We had guests with a fantastic story tonight over at the church.  Hearing the stories of people who have been faithful to God – that seems to be a good way for me to experience some of the presence of God too. 

I always used to think of missions evenings as a bit of a drag – and that sounds terrible since I have been the speaker at too many of such evenings.  Maybe part of that feeling came from going to tell a story about a place and a work, being somehow encouraged to tell what the mission was doing more than my story of how God was working out his will using my life and work.  I know God was at work and maybe used my attempts to relate this to others but somehow things have changed around now.  Maybe it is partly just becoming more mature in my faith to where whatever I do for God is less about the work I am doing (although, in fact, it may be exactly what God wants me to be doing) and more about what God is doing through me in the relationships I have with people.  So no matter where I find myself – here or in the Congo – God can use me somehow.

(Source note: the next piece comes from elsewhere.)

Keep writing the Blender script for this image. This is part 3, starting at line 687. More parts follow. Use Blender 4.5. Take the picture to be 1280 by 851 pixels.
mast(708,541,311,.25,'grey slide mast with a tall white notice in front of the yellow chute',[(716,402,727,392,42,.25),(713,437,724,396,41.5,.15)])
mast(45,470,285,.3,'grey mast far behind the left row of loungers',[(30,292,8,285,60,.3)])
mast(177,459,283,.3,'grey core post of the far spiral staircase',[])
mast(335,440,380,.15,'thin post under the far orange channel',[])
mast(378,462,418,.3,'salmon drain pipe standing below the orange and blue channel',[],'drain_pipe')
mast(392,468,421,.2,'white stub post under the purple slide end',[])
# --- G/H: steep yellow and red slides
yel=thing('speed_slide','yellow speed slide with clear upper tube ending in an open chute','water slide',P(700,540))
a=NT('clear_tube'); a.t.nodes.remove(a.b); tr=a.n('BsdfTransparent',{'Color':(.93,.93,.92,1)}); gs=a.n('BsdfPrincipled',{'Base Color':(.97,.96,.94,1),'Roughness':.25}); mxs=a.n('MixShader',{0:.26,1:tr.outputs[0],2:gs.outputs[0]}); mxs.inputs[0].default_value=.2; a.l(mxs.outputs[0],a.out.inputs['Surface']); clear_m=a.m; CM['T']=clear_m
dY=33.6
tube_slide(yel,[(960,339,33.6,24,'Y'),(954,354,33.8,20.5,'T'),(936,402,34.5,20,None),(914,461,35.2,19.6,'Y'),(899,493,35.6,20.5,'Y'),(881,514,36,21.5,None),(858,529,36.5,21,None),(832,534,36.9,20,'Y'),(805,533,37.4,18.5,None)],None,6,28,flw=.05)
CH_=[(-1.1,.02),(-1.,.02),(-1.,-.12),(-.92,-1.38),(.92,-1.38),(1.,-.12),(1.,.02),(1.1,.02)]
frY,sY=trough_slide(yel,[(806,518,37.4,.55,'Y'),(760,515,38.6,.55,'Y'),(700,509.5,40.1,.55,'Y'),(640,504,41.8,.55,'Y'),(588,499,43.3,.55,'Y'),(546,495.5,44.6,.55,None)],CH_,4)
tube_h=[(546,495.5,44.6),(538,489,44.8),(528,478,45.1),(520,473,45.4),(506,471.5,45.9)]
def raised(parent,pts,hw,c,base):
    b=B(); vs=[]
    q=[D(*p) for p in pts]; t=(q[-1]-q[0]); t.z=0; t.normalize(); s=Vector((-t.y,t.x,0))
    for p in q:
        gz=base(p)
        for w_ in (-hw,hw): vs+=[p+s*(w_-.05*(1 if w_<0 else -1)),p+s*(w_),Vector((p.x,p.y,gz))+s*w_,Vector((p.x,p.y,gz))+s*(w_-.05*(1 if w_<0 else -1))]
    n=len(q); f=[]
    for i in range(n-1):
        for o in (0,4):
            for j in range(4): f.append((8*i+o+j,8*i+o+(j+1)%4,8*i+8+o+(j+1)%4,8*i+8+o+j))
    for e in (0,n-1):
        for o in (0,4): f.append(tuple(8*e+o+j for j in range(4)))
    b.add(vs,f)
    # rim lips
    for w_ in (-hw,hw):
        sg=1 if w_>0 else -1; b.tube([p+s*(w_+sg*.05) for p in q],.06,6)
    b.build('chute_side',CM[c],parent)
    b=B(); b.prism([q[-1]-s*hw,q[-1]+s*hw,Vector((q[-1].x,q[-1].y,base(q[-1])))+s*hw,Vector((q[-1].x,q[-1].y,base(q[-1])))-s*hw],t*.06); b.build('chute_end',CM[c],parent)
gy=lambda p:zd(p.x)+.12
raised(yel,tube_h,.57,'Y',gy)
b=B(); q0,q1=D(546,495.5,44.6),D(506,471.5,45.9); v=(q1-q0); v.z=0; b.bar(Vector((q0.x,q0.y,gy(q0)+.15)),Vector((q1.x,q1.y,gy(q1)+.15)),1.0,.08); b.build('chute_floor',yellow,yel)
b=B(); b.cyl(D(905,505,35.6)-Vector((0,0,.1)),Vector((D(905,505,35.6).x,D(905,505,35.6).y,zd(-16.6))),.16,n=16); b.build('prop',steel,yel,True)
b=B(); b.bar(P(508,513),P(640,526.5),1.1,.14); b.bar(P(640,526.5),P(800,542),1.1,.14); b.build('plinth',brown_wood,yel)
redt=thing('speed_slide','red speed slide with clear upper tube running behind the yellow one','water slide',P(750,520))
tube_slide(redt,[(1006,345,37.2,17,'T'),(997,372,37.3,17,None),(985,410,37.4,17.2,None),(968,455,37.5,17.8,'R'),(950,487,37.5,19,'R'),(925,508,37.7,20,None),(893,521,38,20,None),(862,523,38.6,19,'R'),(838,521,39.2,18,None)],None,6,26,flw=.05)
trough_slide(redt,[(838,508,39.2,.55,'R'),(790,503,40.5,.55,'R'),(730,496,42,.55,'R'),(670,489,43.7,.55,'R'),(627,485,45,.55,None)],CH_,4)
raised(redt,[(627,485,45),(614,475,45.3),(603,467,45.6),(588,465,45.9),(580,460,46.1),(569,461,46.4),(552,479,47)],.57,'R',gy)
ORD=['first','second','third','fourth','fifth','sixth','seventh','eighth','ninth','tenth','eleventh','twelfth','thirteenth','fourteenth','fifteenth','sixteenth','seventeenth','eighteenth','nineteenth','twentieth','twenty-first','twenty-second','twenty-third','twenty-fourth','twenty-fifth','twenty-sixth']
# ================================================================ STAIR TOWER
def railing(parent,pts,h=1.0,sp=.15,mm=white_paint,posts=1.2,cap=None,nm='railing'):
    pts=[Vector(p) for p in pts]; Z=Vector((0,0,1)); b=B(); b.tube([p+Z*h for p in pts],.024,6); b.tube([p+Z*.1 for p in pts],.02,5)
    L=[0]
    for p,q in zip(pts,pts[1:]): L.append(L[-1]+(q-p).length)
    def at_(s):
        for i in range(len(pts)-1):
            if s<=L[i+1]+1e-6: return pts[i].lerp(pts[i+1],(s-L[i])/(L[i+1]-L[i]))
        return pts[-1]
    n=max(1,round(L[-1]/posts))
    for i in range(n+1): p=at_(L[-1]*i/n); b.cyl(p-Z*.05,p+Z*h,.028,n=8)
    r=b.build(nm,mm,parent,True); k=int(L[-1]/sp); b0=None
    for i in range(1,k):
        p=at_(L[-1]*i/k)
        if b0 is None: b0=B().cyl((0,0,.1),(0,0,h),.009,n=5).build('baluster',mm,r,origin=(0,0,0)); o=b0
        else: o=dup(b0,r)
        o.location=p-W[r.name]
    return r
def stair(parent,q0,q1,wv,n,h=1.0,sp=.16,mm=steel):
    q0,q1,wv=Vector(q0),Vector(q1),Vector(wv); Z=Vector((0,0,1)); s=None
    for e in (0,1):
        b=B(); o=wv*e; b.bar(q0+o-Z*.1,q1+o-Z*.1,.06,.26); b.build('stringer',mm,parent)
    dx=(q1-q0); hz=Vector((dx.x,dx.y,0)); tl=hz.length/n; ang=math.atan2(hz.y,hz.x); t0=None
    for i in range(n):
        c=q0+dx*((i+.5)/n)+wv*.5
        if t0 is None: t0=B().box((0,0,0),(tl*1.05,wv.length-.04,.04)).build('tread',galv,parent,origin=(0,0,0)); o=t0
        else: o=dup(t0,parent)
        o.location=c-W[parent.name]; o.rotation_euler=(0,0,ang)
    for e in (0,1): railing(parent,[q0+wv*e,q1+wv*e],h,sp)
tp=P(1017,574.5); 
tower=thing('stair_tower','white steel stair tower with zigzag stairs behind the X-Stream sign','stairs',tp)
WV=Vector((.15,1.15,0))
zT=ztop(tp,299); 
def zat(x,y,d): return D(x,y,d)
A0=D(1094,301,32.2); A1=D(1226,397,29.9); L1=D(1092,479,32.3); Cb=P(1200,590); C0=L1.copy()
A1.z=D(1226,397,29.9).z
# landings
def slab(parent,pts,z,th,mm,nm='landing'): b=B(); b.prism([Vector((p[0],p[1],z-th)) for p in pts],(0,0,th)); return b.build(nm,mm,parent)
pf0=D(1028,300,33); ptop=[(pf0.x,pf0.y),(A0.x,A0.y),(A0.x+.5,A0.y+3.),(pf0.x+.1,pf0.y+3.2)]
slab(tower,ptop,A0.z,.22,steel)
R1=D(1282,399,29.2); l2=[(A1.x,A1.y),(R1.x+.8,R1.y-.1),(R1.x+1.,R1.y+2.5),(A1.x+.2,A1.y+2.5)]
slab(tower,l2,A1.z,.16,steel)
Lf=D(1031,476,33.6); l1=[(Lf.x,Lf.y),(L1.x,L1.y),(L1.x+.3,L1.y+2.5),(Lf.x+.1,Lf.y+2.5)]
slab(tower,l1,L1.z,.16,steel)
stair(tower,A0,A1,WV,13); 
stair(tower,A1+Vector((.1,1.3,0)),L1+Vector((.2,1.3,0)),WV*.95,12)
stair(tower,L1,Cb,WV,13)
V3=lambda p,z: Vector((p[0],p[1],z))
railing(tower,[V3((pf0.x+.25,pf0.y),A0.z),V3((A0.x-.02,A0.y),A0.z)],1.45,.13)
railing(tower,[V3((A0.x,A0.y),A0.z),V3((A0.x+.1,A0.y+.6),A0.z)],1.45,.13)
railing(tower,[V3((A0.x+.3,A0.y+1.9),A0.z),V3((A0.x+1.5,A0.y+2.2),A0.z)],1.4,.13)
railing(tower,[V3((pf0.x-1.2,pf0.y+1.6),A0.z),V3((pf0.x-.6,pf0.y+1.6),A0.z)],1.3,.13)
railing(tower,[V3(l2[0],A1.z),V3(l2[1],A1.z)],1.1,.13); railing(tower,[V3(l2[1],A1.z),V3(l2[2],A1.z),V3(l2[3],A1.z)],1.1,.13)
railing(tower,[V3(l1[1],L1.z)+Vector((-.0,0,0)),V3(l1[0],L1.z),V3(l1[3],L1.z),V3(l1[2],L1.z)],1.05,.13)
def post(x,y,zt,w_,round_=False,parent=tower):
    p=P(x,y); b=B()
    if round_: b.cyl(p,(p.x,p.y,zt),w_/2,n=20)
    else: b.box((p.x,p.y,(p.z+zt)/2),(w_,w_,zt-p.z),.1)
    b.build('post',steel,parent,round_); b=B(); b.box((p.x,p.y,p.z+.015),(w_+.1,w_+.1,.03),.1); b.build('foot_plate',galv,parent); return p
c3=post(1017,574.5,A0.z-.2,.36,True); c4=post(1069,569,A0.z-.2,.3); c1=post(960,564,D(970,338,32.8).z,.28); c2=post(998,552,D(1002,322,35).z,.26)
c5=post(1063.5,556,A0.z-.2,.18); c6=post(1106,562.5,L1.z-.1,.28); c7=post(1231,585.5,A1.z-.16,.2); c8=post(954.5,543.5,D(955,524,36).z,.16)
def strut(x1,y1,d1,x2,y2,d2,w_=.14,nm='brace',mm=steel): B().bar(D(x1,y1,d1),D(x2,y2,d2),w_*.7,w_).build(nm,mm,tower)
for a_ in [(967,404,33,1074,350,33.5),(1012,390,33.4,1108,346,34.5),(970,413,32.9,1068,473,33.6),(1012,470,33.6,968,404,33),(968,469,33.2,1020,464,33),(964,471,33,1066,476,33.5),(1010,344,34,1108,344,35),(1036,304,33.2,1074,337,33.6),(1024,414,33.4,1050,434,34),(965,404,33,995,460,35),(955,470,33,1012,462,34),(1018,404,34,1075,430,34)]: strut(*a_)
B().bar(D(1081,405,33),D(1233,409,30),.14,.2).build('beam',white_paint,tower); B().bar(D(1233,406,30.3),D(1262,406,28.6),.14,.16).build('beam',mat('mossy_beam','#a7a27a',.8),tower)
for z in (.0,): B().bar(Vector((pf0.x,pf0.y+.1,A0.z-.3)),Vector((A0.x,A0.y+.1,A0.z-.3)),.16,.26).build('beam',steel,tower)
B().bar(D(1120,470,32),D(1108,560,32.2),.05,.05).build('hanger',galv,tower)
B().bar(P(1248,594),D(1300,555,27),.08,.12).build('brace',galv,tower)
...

That statement is pretty convoluted!  In any case, something has changed in me to where I find it really good to hear the stories of other people’s faith.  And this evening was good.  Hearing not so much about what God was doing in this couple’s “work” in Pakistan but hearing how God worked in their own lives and hearing how God used them to affect others around them.

So I guess I would say about future missions speakers – forget the artifacts and such and speak about how God is working both in your own lives and in the lives of those you were called to serve.  Although as a kid the artifacts and the whole exotic different world that missions speakers explored was fascinating to me and God probably used that stuff too as he was calling me.